The Burden of Religious Guilt

The Burden of Religious Guilt March 26, 2017

By “Friendly Neighborhood Skeptic” (pseudonym chosen by the author)

Content warning: sexual assault

Guilt is a heavy burden to bear. It can eat away at you emotionally, negatively affect your health, and put a strain on your relationships.

stairs_rabiem22

I’ve been thinking about guilt—and religious guilt specifically—a lot recently. I’ve long known that guilt has weighed on me since I was a child, but I’ve just recently become aware that many of my peers share this same guilt and struggle with the very same thoughts and emotions I do.

So I wanted to start at the beginning. Where did these feelings of guilt come from?

I grew up in a conservative church. Specifically, it was a Church of Christ. I distinctly remember why I became a Christian.

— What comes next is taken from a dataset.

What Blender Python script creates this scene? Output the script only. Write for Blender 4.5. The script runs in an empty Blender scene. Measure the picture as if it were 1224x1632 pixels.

Many of my church friends talked about how they were motivated by love for Jesus, and how because he was their best friend they felt the need to draw closer to him.

This was not the case for me. Instead, I was completed motivated by fear and guilt. I wanted so badly to avoid hell that I was willing to do anything to make sure I didn’t go there. I was twelve years old at the time, mind you. I was a pre-teen struggling with thoughts of death and eternal punishment.

But let’s look back for a minute. My relationship with guilt started well before this, when at eight years old I was sexually assaulted by one of my friends. Now as an eight-year-old this is a very scary and confusing thing in the first place, and stacked on to this were the messages I was hearing in church: “Boys who kiss boys are gay, and gay people go to hell!” This brought the fear of hellfire out of the obscure for me, and directly into my day-to-day thoughts. I have friends who are gay who grew up in the church, and these messages not only instilled constant guilt into them, but began fostering thoughts of self-hatred as well.

Fast-forward to twelve-year-old me. All of the adults I knew talked about sin and hell and the unworthiness of mankind as if these things were undisputed facts. The message was repeated on a weekly basis: humans are worthless and our human nature is sinful. Even one step over the ambiguous line of “sin” would send us to hell. The terrifying thing is that children are taught that things outside of their control will send them to hell.

  • Homosexual? Sorry. Be straight, or go to hell.
  • Depressed? Sorry. Sin less and be happy, or go to hell.
  • Going through puberty? Sorry. Don’t masturbate or even have a sexual thought, or go to hell.

Naturally, there was no question in my mind that hell was real and that I was going there. I knew what had happened to me years ago, but there was even more than that. I lied from time to time, and that was enough to send me to hell. Sometimes I lost my temper, and adults told me that could send me to hell. And I was going through puberty, and I was told that my thoughts about girls would send me to hell too! I was doomed.

So unsurprisingly, I did what every authority figure around me said I needed to do. At the age of twelve I was baptized and committed the rest of my life to following after the perfection of Jesus. He was, after all, perfect. And we were told to imitate him. Perfection was our goal.

But no one is perfect. This means that an unattainable goal was put before me: be perfect, or hell awaits you.

I bring all of this up to make a point. It’s no wonder that I and many of my peers struggle with self-doubt and anxiety. From the time we can form our first rational thought, we are bombarded with messages about how in the eyes of God we are not good enough. We are not worthy of his love. Any little sin we commit is responsible for the horrible death of Jesus. If we slip up once and “sin,” we will burn forever in hell. The Bible itself says that “All have sinned and fall short of the glory of God” and “Wide is the gate and broad is the road that leads to destruction.”

When the stakes are this high, and all authority figures are sending this message on a weekly basis, what other option does a child have? In America, it is accepted that children under eighteen are not allowed to vote. This is partly because children’s brains are still developing even past this point, but also because their life experiences have not shaped their worldview enough for them to make an educated decision. If this is true on a political level, why would it be even remotely appropriate to force a child to make a decision regarding their eternal soul, often before they even reach puberty?

I am in my thirties, and I am just now starting to figure out how to live without guilt. I know this will be a process, but I am glad that I have at least started to be free of the burden I’ve been carrying all my life. I hope to be able to help others who may be a bit behind me on this journey. We were robbed of our emotional well-being when we were lied to and told we unworthy. We were done a disservice when our value was placed on things outside of our control. We were weighed down with guilt when we were told to be perfect.

If you’ve read this and any of it has resonated with you—or even if it doesn’t, but you still struggle with guilt or self-doubt—I want you to know: you are not guilty, you do not need to be perfect, and you are worthy of love and happiness.